— Objective —
Every line from the first one to the line containing "from mathutils import" should be echoed exactly; leave out the rest.

* * *

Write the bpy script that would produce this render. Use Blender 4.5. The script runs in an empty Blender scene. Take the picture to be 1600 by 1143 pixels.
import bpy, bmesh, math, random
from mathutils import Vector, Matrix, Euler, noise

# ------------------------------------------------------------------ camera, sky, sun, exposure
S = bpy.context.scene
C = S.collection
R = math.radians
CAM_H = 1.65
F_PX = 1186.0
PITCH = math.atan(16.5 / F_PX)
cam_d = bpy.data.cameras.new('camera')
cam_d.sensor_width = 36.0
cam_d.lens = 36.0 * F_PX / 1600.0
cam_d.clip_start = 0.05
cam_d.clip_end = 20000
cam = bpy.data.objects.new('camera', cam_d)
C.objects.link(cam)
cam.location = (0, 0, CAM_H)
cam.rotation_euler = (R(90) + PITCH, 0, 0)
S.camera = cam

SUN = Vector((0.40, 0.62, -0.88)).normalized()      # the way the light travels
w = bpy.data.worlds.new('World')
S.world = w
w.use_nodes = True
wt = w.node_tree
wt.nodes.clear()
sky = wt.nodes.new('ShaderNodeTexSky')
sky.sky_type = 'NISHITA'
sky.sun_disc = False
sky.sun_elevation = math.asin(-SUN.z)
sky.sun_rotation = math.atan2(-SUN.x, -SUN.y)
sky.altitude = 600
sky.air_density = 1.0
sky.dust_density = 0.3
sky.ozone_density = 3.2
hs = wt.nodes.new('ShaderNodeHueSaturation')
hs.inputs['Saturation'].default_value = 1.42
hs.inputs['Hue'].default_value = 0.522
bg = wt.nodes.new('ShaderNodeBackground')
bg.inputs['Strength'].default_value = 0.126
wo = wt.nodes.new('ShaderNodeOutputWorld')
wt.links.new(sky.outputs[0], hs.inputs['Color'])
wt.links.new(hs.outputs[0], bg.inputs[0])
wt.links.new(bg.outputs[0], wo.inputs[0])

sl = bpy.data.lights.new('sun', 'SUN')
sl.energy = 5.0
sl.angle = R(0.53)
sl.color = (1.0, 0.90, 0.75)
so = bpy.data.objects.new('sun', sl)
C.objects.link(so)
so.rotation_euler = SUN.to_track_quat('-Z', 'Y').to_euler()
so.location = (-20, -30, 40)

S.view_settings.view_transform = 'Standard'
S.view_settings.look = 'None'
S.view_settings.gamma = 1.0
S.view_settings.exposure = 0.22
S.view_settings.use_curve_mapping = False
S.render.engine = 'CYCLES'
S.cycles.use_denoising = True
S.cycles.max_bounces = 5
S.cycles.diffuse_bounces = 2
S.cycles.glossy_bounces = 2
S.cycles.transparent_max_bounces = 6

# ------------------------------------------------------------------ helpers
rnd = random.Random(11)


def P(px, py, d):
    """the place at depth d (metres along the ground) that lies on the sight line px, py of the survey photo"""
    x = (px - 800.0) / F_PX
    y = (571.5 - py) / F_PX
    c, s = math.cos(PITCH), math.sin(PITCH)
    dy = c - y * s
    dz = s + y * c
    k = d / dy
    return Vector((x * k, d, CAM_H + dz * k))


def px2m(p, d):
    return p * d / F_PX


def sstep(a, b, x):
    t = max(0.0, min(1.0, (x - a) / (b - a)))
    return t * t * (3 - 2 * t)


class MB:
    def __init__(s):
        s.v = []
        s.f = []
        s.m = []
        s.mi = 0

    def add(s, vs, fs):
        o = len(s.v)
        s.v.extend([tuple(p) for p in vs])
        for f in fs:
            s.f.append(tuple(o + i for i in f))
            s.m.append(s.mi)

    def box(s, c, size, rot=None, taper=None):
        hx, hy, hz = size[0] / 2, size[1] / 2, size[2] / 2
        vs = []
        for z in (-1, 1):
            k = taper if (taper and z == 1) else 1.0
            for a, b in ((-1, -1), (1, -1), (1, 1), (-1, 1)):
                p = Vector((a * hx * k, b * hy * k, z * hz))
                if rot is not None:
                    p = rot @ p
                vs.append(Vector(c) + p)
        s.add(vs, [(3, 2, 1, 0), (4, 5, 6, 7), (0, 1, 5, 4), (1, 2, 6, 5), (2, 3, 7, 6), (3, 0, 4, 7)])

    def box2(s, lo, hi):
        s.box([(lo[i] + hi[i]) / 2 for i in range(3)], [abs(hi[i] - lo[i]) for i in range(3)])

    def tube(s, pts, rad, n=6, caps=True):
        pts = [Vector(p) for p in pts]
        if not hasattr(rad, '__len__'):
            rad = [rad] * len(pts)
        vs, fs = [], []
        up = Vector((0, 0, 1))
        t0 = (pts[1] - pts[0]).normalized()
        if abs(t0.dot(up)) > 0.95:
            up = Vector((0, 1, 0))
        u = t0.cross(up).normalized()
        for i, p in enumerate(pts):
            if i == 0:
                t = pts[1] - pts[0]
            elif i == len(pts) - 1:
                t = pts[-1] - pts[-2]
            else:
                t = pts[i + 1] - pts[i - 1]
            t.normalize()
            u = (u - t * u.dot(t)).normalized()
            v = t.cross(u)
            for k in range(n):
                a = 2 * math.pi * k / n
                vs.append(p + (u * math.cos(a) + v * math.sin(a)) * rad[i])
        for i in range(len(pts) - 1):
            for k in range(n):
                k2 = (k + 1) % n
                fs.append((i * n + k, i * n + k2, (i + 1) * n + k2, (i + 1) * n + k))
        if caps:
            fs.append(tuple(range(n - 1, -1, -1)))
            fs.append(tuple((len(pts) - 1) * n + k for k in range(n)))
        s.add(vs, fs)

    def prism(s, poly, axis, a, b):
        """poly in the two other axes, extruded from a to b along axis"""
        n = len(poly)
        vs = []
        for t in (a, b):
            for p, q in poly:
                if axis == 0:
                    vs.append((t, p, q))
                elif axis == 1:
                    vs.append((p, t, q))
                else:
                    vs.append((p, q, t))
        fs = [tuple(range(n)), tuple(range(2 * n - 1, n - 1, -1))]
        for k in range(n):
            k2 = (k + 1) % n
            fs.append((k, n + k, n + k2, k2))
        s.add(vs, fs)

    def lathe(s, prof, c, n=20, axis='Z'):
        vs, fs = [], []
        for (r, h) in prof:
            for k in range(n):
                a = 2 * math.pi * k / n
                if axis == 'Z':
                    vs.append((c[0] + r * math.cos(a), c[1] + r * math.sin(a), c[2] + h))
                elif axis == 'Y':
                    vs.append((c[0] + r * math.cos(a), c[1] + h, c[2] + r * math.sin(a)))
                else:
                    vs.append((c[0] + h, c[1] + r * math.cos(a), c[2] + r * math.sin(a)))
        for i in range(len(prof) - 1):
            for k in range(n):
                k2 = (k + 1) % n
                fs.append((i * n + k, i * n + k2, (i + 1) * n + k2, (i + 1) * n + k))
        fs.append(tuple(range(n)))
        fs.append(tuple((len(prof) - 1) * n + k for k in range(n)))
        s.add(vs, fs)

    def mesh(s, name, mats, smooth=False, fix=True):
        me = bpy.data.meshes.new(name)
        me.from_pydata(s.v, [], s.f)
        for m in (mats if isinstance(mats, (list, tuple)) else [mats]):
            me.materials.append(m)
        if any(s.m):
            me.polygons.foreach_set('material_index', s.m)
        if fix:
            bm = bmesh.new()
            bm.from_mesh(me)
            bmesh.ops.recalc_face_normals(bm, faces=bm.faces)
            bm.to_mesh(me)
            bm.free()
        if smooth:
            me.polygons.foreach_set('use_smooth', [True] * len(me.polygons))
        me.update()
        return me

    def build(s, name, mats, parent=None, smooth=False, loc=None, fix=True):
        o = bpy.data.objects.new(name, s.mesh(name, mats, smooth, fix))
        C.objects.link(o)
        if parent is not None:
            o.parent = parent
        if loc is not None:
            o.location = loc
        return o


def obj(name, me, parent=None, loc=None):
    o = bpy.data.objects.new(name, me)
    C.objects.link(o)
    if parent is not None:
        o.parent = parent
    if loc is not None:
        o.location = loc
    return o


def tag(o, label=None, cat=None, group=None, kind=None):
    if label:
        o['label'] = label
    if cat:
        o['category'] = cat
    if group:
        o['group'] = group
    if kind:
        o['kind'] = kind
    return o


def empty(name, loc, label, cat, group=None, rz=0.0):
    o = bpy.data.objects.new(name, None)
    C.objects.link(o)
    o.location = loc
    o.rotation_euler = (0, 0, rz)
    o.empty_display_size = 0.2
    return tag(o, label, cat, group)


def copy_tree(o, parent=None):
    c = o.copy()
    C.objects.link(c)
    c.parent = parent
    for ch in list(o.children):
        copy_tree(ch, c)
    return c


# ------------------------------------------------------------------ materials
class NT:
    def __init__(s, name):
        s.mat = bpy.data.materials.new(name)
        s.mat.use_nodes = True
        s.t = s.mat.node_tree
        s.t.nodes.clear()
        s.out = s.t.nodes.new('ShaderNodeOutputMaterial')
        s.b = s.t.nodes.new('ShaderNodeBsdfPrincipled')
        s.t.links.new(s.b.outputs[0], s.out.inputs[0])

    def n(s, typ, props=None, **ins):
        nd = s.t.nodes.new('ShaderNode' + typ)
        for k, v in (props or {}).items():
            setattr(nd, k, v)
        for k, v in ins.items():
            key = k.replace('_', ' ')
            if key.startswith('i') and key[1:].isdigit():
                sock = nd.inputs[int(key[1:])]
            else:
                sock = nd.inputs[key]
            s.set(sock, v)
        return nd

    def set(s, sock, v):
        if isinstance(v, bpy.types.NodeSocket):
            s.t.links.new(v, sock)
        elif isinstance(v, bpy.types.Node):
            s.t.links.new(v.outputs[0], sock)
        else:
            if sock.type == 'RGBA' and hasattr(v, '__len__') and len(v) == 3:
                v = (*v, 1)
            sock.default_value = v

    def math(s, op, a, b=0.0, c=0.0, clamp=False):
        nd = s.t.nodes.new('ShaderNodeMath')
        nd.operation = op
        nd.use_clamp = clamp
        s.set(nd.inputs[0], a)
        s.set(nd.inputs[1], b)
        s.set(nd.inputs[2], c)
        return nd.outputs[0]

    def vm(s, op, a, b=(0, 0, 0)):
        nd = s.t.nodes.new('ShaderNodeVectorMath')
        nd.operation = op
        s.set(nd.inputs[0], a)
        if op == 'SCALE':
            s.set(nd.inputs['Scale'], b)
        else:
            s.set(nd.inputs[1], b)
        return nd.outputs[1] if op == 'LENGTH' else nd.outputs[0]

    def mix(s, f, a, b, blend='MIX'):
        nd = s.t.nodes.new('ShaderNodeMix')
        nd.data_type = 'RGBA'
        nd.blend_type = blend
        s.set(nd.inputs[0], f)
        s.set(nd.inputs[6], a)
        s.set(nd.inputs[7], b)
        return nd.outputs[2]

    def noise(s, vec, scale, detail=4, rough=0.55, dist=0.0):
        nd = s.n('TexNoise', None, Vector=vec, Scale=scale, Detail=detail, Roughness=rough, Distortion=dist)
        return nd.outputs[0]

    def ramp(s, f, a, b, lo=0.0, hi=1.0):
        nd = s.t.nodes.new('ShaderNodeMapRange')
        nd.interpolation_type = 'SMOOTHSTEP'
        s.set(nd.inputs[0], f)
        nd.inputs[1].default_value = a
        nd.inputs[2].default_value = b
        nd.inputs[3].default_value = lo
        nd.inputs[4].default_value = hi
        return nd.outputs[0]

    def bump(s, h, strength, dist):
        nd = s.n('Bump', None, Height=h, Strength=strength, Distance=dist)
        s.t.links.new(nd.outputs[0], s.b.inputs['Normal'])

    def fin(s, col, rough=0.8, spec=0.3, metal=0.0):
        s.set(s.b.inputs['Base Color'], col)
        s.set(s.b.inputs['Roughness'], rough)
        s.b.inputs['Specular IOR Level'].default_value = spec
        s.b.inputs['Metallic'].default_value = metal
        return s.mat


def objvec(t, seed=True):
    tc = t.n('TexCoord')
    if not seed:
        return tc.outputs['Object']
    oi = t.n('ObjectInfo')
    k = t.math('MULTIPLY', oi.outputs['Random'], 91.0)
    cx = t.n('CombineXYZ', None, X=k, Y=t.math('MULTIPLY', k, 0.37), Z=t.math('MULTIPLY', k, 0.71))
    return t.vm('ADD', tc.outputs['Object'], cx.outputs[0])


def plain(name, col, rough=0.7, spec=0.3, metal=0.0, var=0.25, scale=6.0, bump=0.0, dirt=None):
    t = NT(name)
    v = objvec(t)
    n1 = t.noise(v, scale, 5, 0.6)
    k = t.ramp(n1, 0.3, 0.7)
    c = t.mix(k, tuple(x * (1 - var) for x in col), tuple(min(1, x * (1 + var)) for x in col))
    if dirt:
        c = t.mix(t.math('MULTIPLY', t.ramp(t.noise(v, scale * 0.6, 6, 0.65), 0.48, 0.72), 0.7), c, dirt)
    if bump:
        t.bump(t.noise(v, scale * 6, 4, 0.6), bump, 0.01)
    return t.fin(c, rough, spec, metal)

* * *

— Task answer —
Write the bpy script that would produce this render. Use Blender 4.5. The script runs in an empty Blender scene. Take the picture to be 1600 by 1143 pixels.
import bpy, bmesh, math, random
from mathutils import Vector, Matrix, Euler, noise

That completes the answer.